In the FTSE 250, Ophir Energy closed up 4.6% after it said it has signed heads of terms with US oil services group Schlumberger to be its upstream partner on the Fortuna floating liquefied natural gas project in Equatorial Guinea.

The oil and gas explorer said Schlumberger, subject to the agreement being definitively agreed and to government approval in Equatorial Guinea, will get a 40% economic interest in the project. Ophir said it expects the final deal, of which no financial details were provided, to be signed in the second quarter of 2016.

Ophir also released a short trading update, with its production for 2015 averaging 13,000 barrels of oil equivalent per day for the year, ahead of guidance after its Bualuang and Sinphuhorm fields in Thailand performed ahead of budget.

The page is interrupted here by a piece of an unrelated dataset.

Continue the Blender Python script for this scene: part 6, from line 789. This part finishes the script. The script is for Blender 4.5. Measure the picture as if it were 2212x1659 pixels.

Elsewhere on the London Stock Exchange, engineer GKN ended down 2.7% after being downgraded to Neutral from Outperform by Credit Suisse, while mid-cap fellow engineer IMI was also cut to Underperform from Neutral by Credit Suisse, sending its shares down 5.7%.

The US Federal Reserve interest rate decision, due on Wednesday, also kept some investors out of the market on Monday. The Fed is widely expected to keep US interest rates on hold, following the lift-off announced in December, the first US interest rate hike since 2006. The Fed will start its two-day meeting on Tuesday.

The focus is likely to be on the statement released alongside the Fed decision, where analysts expect to find the central bank highlighting downside risks and concerns about the strength of the dollar or the slump in oil prices.

Wall Street was lower at the London close, with the Dow 30 down 0.5%, the S&P 500 down 0.6% and the Nasdaq Composite down 0.3%.

The pound was standing at USD1.4255 at the London close, while the euro was at USD1.0827. Meanwhile, the gold price was at USD1,107.65 an ounce at the close.

In the US economic calendar, US Redbook index is due at 1355 GMT, while the US Housing Price Index is due at 1400 GMT. US Markit Services and Composite Purchasing Manager's Index readings are due at 1445 GMT, whilt US Consumer confidence data are due at 1500 GMT.

In the US corporate calendar Tuesday, iPhone maker Apple and telecom giant AT&T will publish first quarter and fourth-quarter results, respectively, after the US market close.

In the UK corporate calendar, Dixons Carphone, Crest Nicholson and Easyjet issue trading statements, while PZ Cussons publishes half-year results. Card Factory, Carpetright and Marston's, Picton Property Income, Avon Rubber, Stock Spirits Group, and Intermediate Capital Group release trading statement.